The Daily Dig

The California Transportation Commission approved $848 million last week across transit, freight, and active transportation, covering projects from the Bay Area to Southern California.

The largest single award is $100 million for the BART Silicon Valley Phase II project, part of a $273 million package for rail systems currently under construction across the state.

The funds go toward a tunnel launch structure and supports for a planned 5-mile tunnel connecting downtown San Jose to Santa Clara, marking the project's shift from preparation into active tunneling operations.
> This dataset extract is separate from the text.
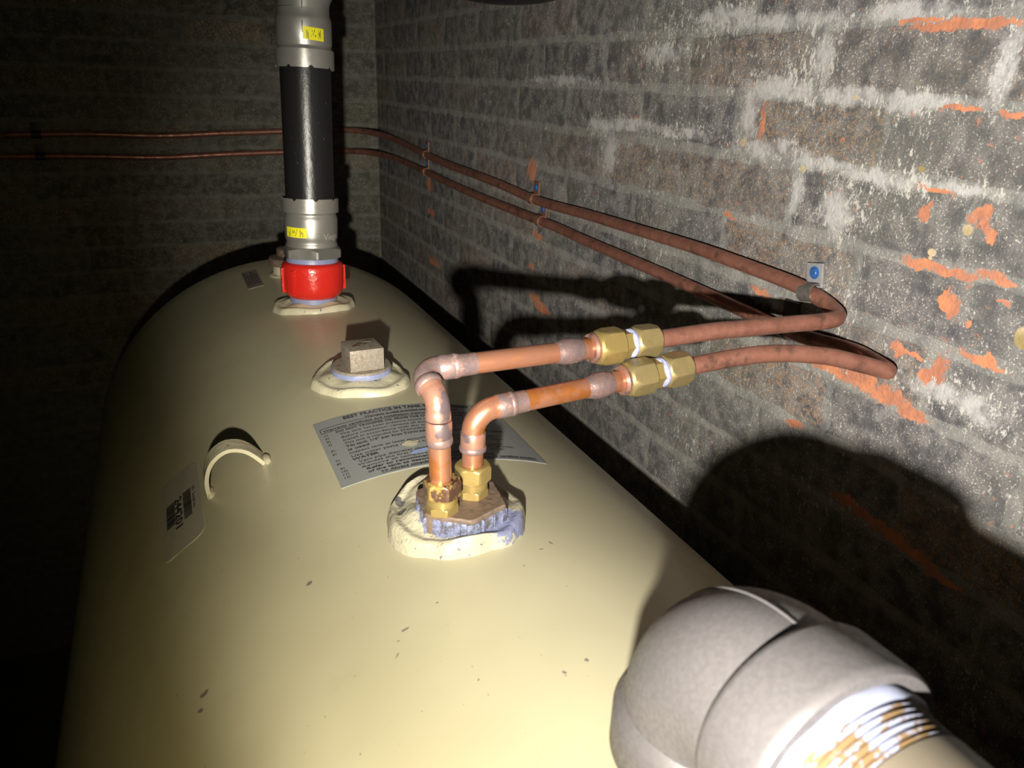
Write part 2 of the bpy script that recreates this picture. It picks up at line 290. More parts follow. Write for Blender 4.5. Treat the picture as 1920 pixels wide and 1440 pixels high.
# ------------------------------------------------------------------ room shell
FZ = -1.62; CZ = 0.95; LX = -1.6; NY = -1.3
def slab(name, c, s, m):
    o = link(name, boxbm(c, *s), m, None, 0); o['kind'] = 'structure'; return o
T = 0.1
slab('floor', ((LX + WX) / 2, (NY + BY) / 2, FZ - T / 2), (WX - LX + 2 * T, BY - NY + 2 * T, T), M['concrete'])
slab('ceiling', ((LX + WX) / 2, (NY + BY) / 2, CZ + T / 2), (WX - LX + 2 * T, BY - NY + 2 * T, T), M['concrete'])
wall_r = slab('wall_right', (WX + T / 2, (NY + BY) / 2, (FZ + CZ) / 2), (T, BY - NY + 2 * T, CZ - FZ), M['mortar_r'])
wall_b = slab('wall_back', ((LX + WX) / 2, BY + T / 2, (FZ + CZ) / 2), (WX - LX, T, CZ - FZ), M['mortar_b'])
slab('wall_left', (LX - T / 2, (NY + BY) / 2, (FZ + CZ) / 2), (T, BY - NY + 2 * T, CZ - FZ), M['mortar_b'])
slab('wall_near', ((LX + WX) / 2, NY - T / 2, (FZ + CZ) / 2), (WX - LX, T, CZ - FZ), M['mortar_b'])
def brick_mesh(seed, L, H, mat, prou):
    # face in the local XY plane, proud in +Z; uneven outline, worn arrises
    rnd = random.Random(seed); nx, ny = 9, 4; bm = bmesh.new(); g = []
    for j in range(ny + 1):
        row = []
        for i in range(nx + 1):
            u = i / nx; v = j / ny; x = (u - .5) * L; y = (v - .5) * H; edge = min(i, nx - i, j, ny - j)
            z = prou * (0.75 if edge == 1 else 1.0) + rnd.uniform(-.00015, .00015)
            if edge == 0: z = -0.0006 + rnd.uniform(-.0002, .0006)
            if edge <= 1:
                x += rnd.uniform(-.004, .004); y += rnd.uniform(-.0024, .0024)
                if edge == 1:
                    if i == 1: x = -L / 2 + .0055 + rnd.uniform(-.001, .002)
                    if i == nx - 1: x = L / 2 - .0055 - rnd.uniform(-.001, .002)
                    if j == 1: y = -H / 2 + .005 + rnd.uniform(-.001, .0015)
                    if j == ny - 1: y = H / 2 - .005 - rnd.uniform(-.001, .0015)
            row.append(bm.verts.new((x, y, z)))
        g.append(row)
    for j in range(ny):
        for i in range(nx): bm.faces.new((g[j][i], g[j][i + 1], g[j + 1][i + 1], g[j + 1][i]))
    me = bpy.data.meshes.new('brick'); bm.to_mesh(me); bm.free(); me.materials.append(mat); me.shade_smooth(); return me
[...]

Total state investment in Phase II now exceeds $1.2 billion.

The Commission also directed $33 million to expand rail freight operations at the Port of Long Beach, $35 million toward design and construction of rail power stations in Los Angeles, and $33 million to build a public-access EV charging facility on a 118-acre parcel in Sacramento.

The package draws $47 million from the federal Infrastructure Investment and Jobs Act and $405 million from Senate Bill 1. The Commission also approved the 2026 State Highway Operation and Protection Program at the same meeting, committing $17.9 billion over four years to the state highway system.

Project Snapshot:

Approving Body: California Transportation Commission (CTC)

Total Allocation (Current Round): $848 million

Approval Date: March 2026

Rail Technology Investment: $273 million

BART Silicon Valley Phase II Allocation: $100 million

BART Tunnel Scope: 5-mile tunnel, tunnel launch structure and supports, San Jose to Santa Clara

Total State Funding on BART Phase II: $1.2 billion+

Port of Long Beach Rail Freight: $33 million

LA Rail Power Stations: $35 million (design and construction)

Sacramento EV Charging Facility: $33 million (118-acre parcel, public access)

Federal IIJA Funding in Package: $47 million

SB 1 Funding in Package: $405 million

SHOPP Program (2026): $17.9 billion over four years

State Transportation Improvement Program (2026): $2.7 billion

California Total IIJA Funding Since 2021: $16.7 billion annually

SB 1 Annual Contribution: $5.5 billion annually since 2017

Imperial County: $5.3 million (Routes 115, 86, 111 - sidewalks, bike lanes, ADA upgrades, TMS); $231,000 (Gillet Road asphalt rehab, El Centro)

Del Mar Bluffs Stabilization (San Diego County): $3 million

Sector: Public Transit, Rail, Freight, Active Transportation, EV Infrastructure

Region: Statewide, California

Governing Agenda: Governor Newsom's Build More, Faster - For All

TheJobWalk Thoughts

The tunnel launch structure and supports represent one of the earliest major physical construction scopes on the BART Phase II alignment. Underground specialists, structural concrete subs, and heavy civil firms that aren't already prequalified should be moving now,  procurement won't wait.

The Port of Long Beach rail freight award and the LA power station funding are separate scopes with different owners, procurement structures, and subcontractor needs. Treat them as two distinct opportunities, not one transportation package.

The $17.9 billion SHOPP approval is the steadier, longer-term signal. Four years of statewide pavement, bridge, and safety work means consistent bid volume for paving contractors, bridge subs, and materials suppliers well into the decade.